Bear market: qualche considerazione
Da qualche settimana si fa un gran parlare di bear market (letteralmente ‘mercato orso’, animale simbolo del ribasso, che si contrappone al bull market, ‘mercato toro’).
Dal punto di vista squisitamente tecnico è accettata la tesi secondo cui una correzione diventa bear market quando, come recentemente avvenuto, raggiunge il 20% di perdita dai massimi di partenza.
Si tratta di una percentuale stabilita come riferimento, ma ovviamente dal punto di vista pratico è pressoché nulla la differenza tra un calo del 19% e uno del 20%.
Personalmente, associo il bear market all’inversione, ossia discese violente che si avviano nella fase avanzata dell’espansione economica (4° stadio) e che anticipano un rallentamento/contrazione della crescita (5°-6° stadio).
Pertanto, sono eventi che generalmente si verificano a diversi anni di distanza l’uno dall’altro.
Le dimensioni e la sporadicità di tali avvenimenti sono all’origine di preziose quanto rare giunture d’acquisto, proprio quelle che possono fare la fortuna e la differenza di noi investitori.
Sono autentici crolli che nascono con l’euforia e si esauriscono col panico.
Il bear market vero e proprio, non solo deve presentare una sequenza di massimi e minimi decrescenti, ma anche una minor forza relativa rispetto agli altri mercati.
Per esempio, il mercato azionario deve sottoperformare quello obbligazionario.
Nel caso specifico degli Stati Uniti, lo S&P 500 deve sottoperformare il tresury a 10 anni.
Attualmente dal grafico di lungo termine emerge una parità di forza che ci riporta ai precedenti del 2000 e del 2007: fasi laterali poi rotte al ribasso per effetto di nuove vendite sul mercato azionario e la partenza definitiva del nuovo trend primario obbligazionario.
In entrambi i casi l’accelerazione ribassista dello S&P 500 si esaurì entro qualche trimestre mentre il tresury salì per svariati anni.

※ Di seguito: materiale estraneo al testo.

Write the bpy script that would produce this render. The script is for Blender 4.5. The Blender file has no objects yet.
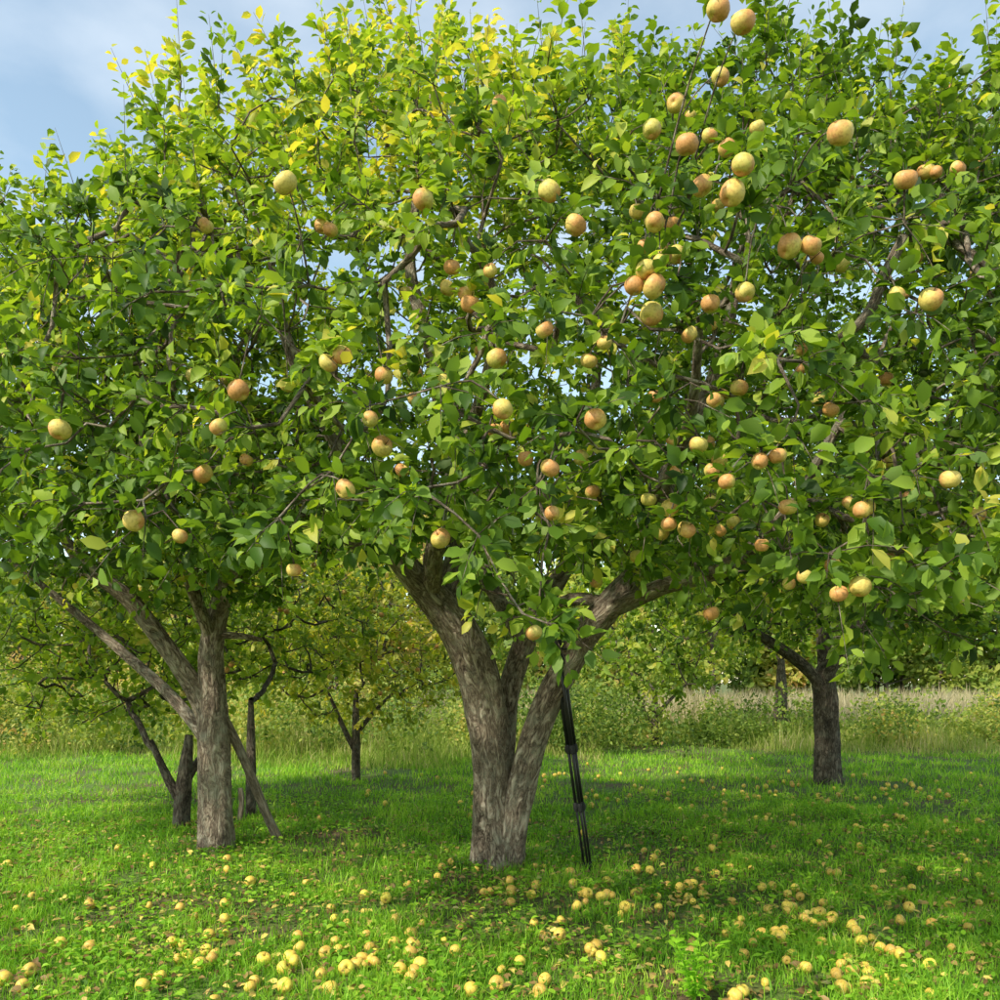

Peraltro, il riapprezzamento del tresury significherebbe un calo della parte lunga della curva dei rendimenti, aspetto coerente con lo sviluppo dell’attuale stadio del ciclo economico (5°).
Ad ogni modo l’invito è quello di prestare particolare attenzione al rapporto di forza tra la borsa americana e il rispettivo decennale governativo.